Requirement:
Omit pictures and quote the listing below line by line, from its start through the line that holds "lawn('lawn', BL, -1, NEAR_L);".

Data segment:
[Start]

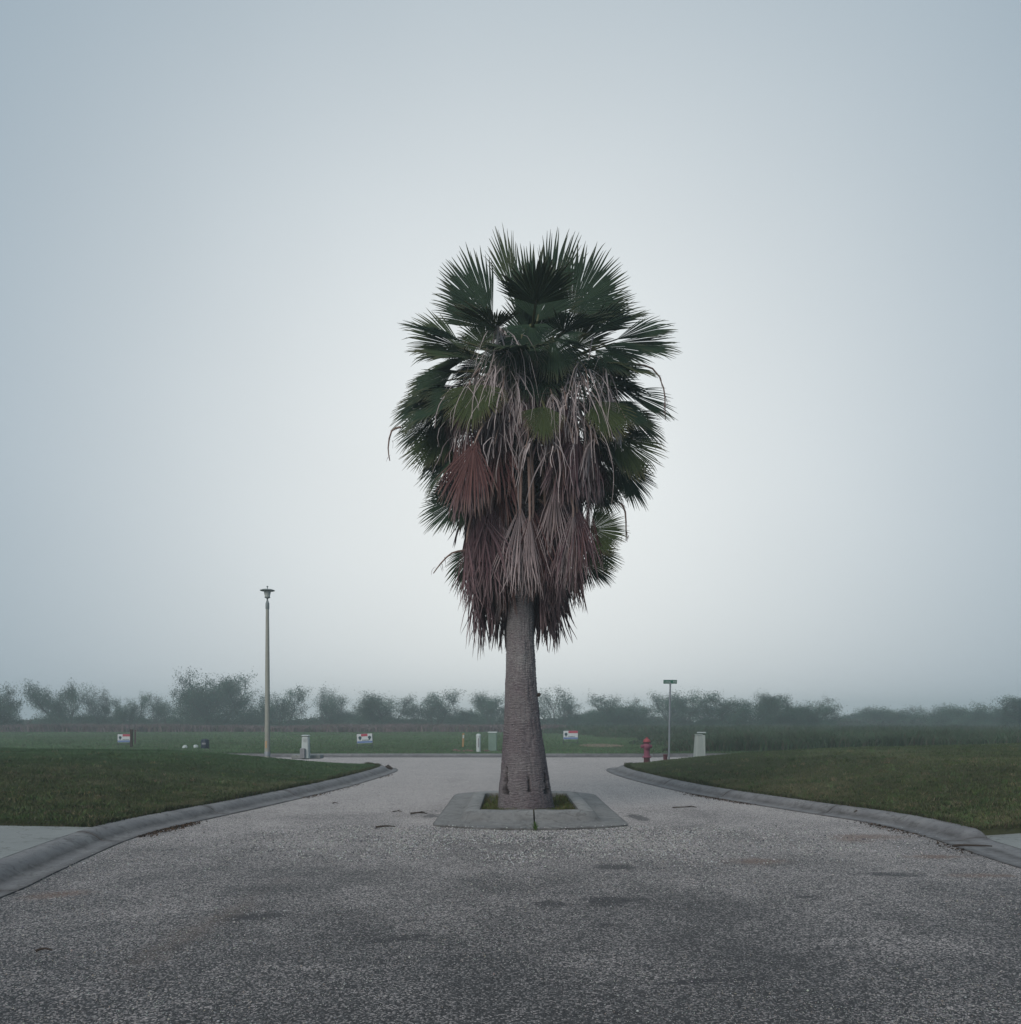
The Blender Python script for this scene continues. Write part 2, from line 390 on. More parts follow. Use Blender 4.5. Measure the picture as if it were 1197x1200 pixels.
def lawn(name, B, sgn, near, far=26.45, width=75):
    ys = np.concatenate([np.linspace(near, far - .6, 90), np.linspace(far - .6, far, 8)[1:]])
    ts = np.linspace(0, 1, 90) ** 2.4
    V = []
    for i, y in enumerate(ys):
        e = float(edge_x(B, y, sgn)); 
        if y > 25.4: e = e + 1.6 * ((y - 25.4) / (far - 25.4)) ** 4
        ax = e - .004 + ts * width; z = lawn_z(ax, np.full_like(ax, y), B, sgn)
        V.append(np.stack([sgn * ax, np.full_like(ax, y), z], 1))
    V = np.array(V); r, c = V.shape[:2]; V = V.reshape(-1, 3)
    i = np.arange((r - 1) * (c - 1)); a = (i // (c - 1)) * c + i % (c - 1)
    q = np.stack([a, a + 1, a + c + 1, a + c], 1)
    if sgn < 0: q = q[:, ::-1]
    n0 = len(V); skirt = []                           # turn the rim down so the sheet has a body
    rim = list(range(0, c)) + [k * c + c - 1 for k in range(1, r)] + [(r - 1) * c + k for k in range(c - 2, -1, -1)] + [k * c for k in range(r - 2, 0, -1)]
    low = V[rim].copy(); low[:, 2] = -.04
    V = np.concatenate([V, low]); m = len(rim)
    sk = np.array([(rim[k], n0 + k, n0 + (k + 1) % m, rim[(k + 1) % m]) for k in range(m)])
    if sgn < 0: sk = sk[:, ::-1]
    return kind(np_mesh(name, V, np.concatenate([q, sk]), M_turf, smooth=True), 'structure')
lawn('lawn', BL, -1, NEAR_L); lawn('lawn', BR, 1, NEAR_R)

def driveway(B, sgn, y0, y1):
    """concrete slabs running out from the kerb, with joints between them"""
    root = bpy.data.objects.new('driveway', None); COL.objects.link(root); root['kind'] = 'structure'
    seams = [0, 2.7, 5.4, 8.2, 11.2, 16, 24]
    for k in range(len(seams) - 1):
        V = []; ny, nx = 14, 5
        for y in np.linspace(y0, y1, ny):
            e = float(edge_x(B, y, sgn)) + .003
            for u in np.linspace(seams[k] + (.008 if k else 0), seams[k + 1] - .008, nx):
                lift = .118 if sgn < 0 else .034 + .09 * float(sstep(0, 1.6, np.array(u)))
                V.append((sgn * (e + u), y, lift + .017 * u + .002 * k))
        f = [(a, a + 1, a + nx + 1, a + nx) if sgn > 0 else (a, a + nx, a + nx + 1, a + 1) for r in range(ny - 1) for c in range(nx - 1) for a in (r * nx + c,)]
        rim = list(range(nx)) + [r * nx + nx - 1 for r in range(1, ny)] + [(ny - 1) * nx + c for c in range(nx - 2, -1, -1)] + [r * nx for r in range(ny - 2, 0, -1)]
        n0 = len(V); V += [(V[i][0], V[i][1], -.03) for i in rim]; m = len(rim)
        f += [(rim[i], n0 + i, n0 + (i + 1) % m, rim[(i + 1) % m]) if sgn > 0 else (rim[(i + 1) % m], n0 + (i + 1) % m, n0 + i, rim[i]) for i in range(m)]
        mb = MB(); mb.add(V, f); obj('slab', mb, M_pave, root, angle=30)
driveway(BL, -1, 4.6, NEAR_L - .015); driveway(BR, 1, 5.4, NEAR_R - .015)
def near_verge(name, B, sgn, y0, y1):
    ys = np.linspace(y0, y1, 30); ts = np.linspace(0, 1, 20) ** 2 * 70
    V = np.array([[(sgn * (float(edge_x(B, y, sgn)) + t), y, .122 + .012 * min(t, 12)) for t in ts] for y in ys]); c = 20
    V = V.reshape(-1, 3); i = np.arange(29 * 19); a = (i // 19) * c + i % 19; q = np.stack([a, a + 1, a + c + 1, a + c], 1)
    kind(np_mesh(name, V, q if sgn > 0 else q[:, ::-1], M_turf, smooth=True), 'structure')
near_verge('verge', BL, -1, -19, 4.58); near_verge('verge', BR, 1, -19, 5.38)

# far side of the cross street: kerb and the open field
def field_z(X, Y): return .13 + .05 * (vnoise(X, Y, .12, 5) - .5) + .0 * X
def field_sheet():
    xs = np.linspace(-300, 300, 121); ys = 34.2 + np.linspace(0, 1, 70) ** 2 * 330
    X, Y = np.meshgrid(xs, ys); Z = field_z(X, Y); V = np.stack([X, Y, Z], -1).reshape(-1, 3); c = 121
    i = np.arange(69 * 120); a = (i // 120) * c + i % 120
    return np_mesh('field', V, np.stack([a, a + 1, a + c + 1, a + c], 1), M_field, smooth=True)
kind(field_sheet(), 'structure')
far_line = np.array([(85 - k * 3.0, 33.6) for k in range(58)])
kerb(far_line, -1, None)

# ------------------------------------------------------------------ grass (stuff)
def blades(P, hgt, wid, lean, tints, name, mat=None, parent=None, bend=True):
    """one bent blade of two stacked pieces (three triangles as a quad and a tip) per point"""
    n = len(P); a = rng.uniform(0, 2 * np.pi, n); w = np.stack([np.cos(a), np.sin(a), 0 * a], 1) * (wid * .5)[:, None]
    l = rng.uniform(0, 2 * np.pi, n); ld = np.stack([np.cos(l), np.sin(l), 0 * l], 1) * (hgt * lean)[:, None]
    up = np.array([0, 0, 1.0])
    b0, b1 = P - w, P + w
    mid = P + up * (hgt * .6)[:, None] + ld * .35; m0, m1 = mid - w * .7, mid + w * .7
    tip = P + up * (hgt)[:, None] * (1 - .25 * lean)[:, None] + ld
    V = np.stack([b0, b1, m0, m1, tip], 1).reshape(-1, 3); k = np.arange(n) * 5
    T = np.concatenate([np.stack([k, k + 1, k + 3], 1), np.stack([k, k + 3, k + 2], 1), np.stack([k + 2, k + 3, k + 4], 1)])
    return np_mesh(name, V, T, mat or M_blade, parent, tint=np.repeat(tints, 5, axis=0))
def pick(n, cols, wts, jit=.2):
    c = np.array(cols)[rng.choice(len(cols), n, p=np.array(wts) / sum(wts))]
    return c * rng.uniform(1 - jit, 1 + jit, (n, 1)) * rng.uniform(1 - jit * .4, 1 + jit * .4, (n, 3))
def spread_d(n, y0, y1, power=1.0):
    """distances thinned with distance, as more blades are needed near the viewer"""
    u = rng.uniform(0, 1, n); return 1 / (1 / y0 + u * (1 / y1 - 1 / y0)) if power else y0 + u * (y1 - y0)
FG, FG2, FB = (.095, .170, .082), (.115, .175, .094), (.145, .135, .10)
GREEN, DULL, STRAW, BROWN = (.066, .094, .036), (.078, .088, .042), (.15, .13, .08), (.070, .054, .038)
def lawn_grass(name, B, sgn, near, n, cols, wts):
    y = spread_d(n, near + .02, 26.4); e = edge_x(B, y, sgn) + np.where(y > 25.4, 1.6 * ((y - 25.4) / 1.05) ** 4, 0)
    ax = e + .0 + (rng.uniform(0, 1, n) ** 1.25) * np.maximum(y * .62 + 2.0 - e, 1.5)
    P = np.stack([sgn * ax, y, lawn_z(ax, y, B, sgn) - .004], 1)
    patch = vnoise(ax, y, .45, 9 + sgn) * .6 + vnoise(ax, y, 1.7, 4) * .4
    t = pick(n, cols, wts); t *= (.45 + 1.1 * patch)[:, None]
    t = t * (1 - .55 * sstep(.55, .75, patch)[:, None]) + np.array(STRAW) * .55 * sstep(.55, .75, patch)[:, None]
    far = sstep(14, 25, y)[:, None] * (.9 if sgn < 0 else .45); t = t * (1 - far) + np.array(FG) * .8 * (.8 + .4 * patch)[:, None] * far
    h = rng.uniform(.016, .044, n) * (.6 + .8 * patch); w = rng.uniform(.004, .010, n) * (y / 14) ** .8
    kind(blades(P, h, w, rng.uniform(.3, 1.1, n), t, name), 'stuff', 'short dull green mown grass of the corner lawn', 'grass')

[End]

Complete answer:
The Blender Python script for this scene continues. Write part 2, from line 390 on. More parts follow. Use Blender 4.5. Measure the picture as if it were 1197x1200 pixels.
def lawn(name, B, sgn, near, far=26.45, width=75):
    ys = np.concatenate([np.linspace(near, far - .6, 90), np.linspace(far - .6, far, 8)[1:]])
    ts = np.linspace(0, 1, 90) ** 2.4
    V = []
    for i, y in enumerate(ys):
        e = float(edge_x(B, y, sgn)); 
        if y > 25.4: e = e + 1.6 * ((y - 25.4) / (far - 25.4)) ** 4
        ax = e - .004 + ts * width; z = lawn_z(ax, np.full_like(ax, y), B, sgn)
        V.append(np.stack([sgn * ax, np.full_like(ax, y), z], 1))
    V = np.array(V); r, c = V.shape[:2]; V = V.reshape(-1, 3)
    i = np.arange((r - 1) * (c - 1)); a = (i // (c - 1)) * c + i % (c - 1)
    q = np.stack([a, a + 1, a + c + 1, a + c], 1)
    if sgn < 0: q = q[:, ::-1]
    n0 = len(V); skirt = []                           # turn the rim down so the sheet has a body
    rim = list(range(0, c)) + [k * c + c - 1 for k in range(1, r)] + [(r - 1) * c + k for k in range(c - 2, -1, -1)] + [k * c for k in range(r - 2, 0, -1)]
    low = V[rim].copy(); low[:, 2] = -.04
    V = np.concatenate([V, low]); m = len(rim)
    sk = np.array([(rim[k], n0 + k, n0 + (k + 1) % m, rim[(k + 1) % m]) for k in range(m)])
    if sgn < 0: sk = sk[:, ::-1]
    return kind(np_mesh(name, V, np.concatenate([q, sk]), M_turf, smooth=True), 'structure')
lawn('lawn', BL, -1, NEAR_L); lawn('lawn', BR, 1, NEAR_R)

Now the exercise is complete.